4      Cooney v Police [2024] NZHC 2562 at [12] (footnote omitted).

5      Peter Spiller New Zealand Law Dictionary (10th ed, LexisNexis, Wellington, 2022) at 100.

determination of a charge – generally in the same way as the other listed outcomes. Put another way, such a finding is, in our criminal justice system, a procedural “stablemate” of an acquittal or a conviction or a s 147 dismissal. Self-evidently, a finding of guilt must arise in the determination of the charge. It is a necessary prerequisite for a conviction which is usually necessary for the imposition of a sentence — the final step in determination of a charge. The fact that in this case no conviction was entered does not matter. The part of the determination process that would lead to sentencing simply stopped at an earlier than usual stage – that is, before entry of a conviction. But the finding of guilt was still a crucial step in determining the charge.

[18]            In short, Mx Weiss’s  planned appeal  is jurisdictionally within the scope of   s 296.

[19]            Counsel for Mx Weiss, Ms Reid, in her helpful submissions, further submits that allowing Mx Weiss an opportunity to appeal in this case is the most rights consistent interpretation under s 27 of the New Zealand Bill of Rights Act 1990. However, recourse to that provision is unnecessary. Section 296 speaks for itself and creates jurisdiction in its own terms.

[20]            My conclusion is somewhat reinforced by the reasoning of Downs J in Cooney. There, after a finding of guilt, but before a conviction had been entered, Ms Cooney applied under a variety of statutory provisions to appeal the finding of guilt. The only realistic available provision (from a list of possible contenders) was, as here, s 296. Downs J held that no question of law arose as the foreshadowed appeal points were purely questions of fact. There was no argument on the question of whether s 296 prevented such an appeal, and its applicability seems to have been assumed. Downs J was simply able to resolve the s 296 issue by holding that in any case no question of law was raised.

Conclusion

[21]I conclude there is jurisdiction for this appeal.

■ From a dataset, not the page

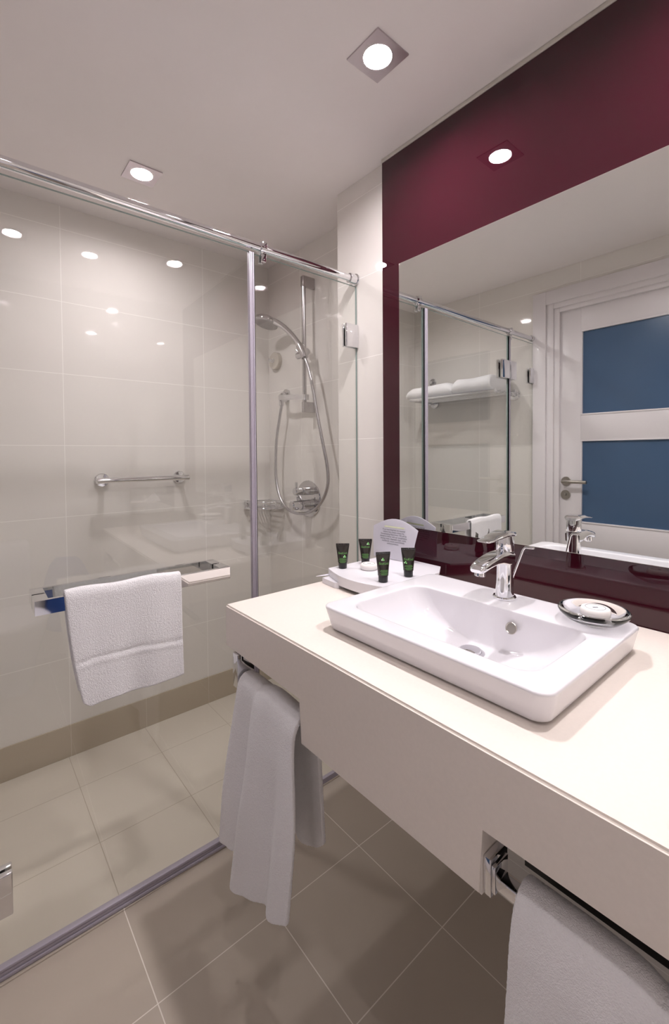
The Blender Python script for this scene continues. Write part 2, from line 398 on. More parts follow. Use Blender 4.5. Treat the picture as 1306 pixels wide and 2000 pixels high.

[22]            I add that appeals arising from a discharge without conviction, are, of course, very rare. That is because under s 106(2) of the Sentencing Act 2002 such a discharge is deemed to be an acquittal. Invariably, defendants are content with that result. They generally regard it as a “win”. However, such an outcome is predicated upon a finding of guilt. Such a finding carries with it a degree of stigma. Having been discharged without conviction on one set of offending may also weigh against an individual if they ever seek it a second time. A discharge without conviction becomes part of a defendant’s court appearance history. And, in some circumstances, a defendant may be asked if they have ever appeared in court before and what the outcome was.

[23]            In general, I see no reason in principle and policy why a defendant should be prevented from mounting a challenge to such a finding of guilt. But that is not the point. The statutory scheme must provide for it. Happily, for Mx Weiss, I conclude that it does.

[24]            This matter is now formally set down for hearing on 22 July 2025, as directed by Andrew J, to be heard together with a related appeal, with timetabling orders he has already made in his Minute of 5 March 2025.6


Becroft J


6      Weiss v Police HC Auckland CRI-2024-404-293, 5 March 2025 (Minute) at [4] and [5].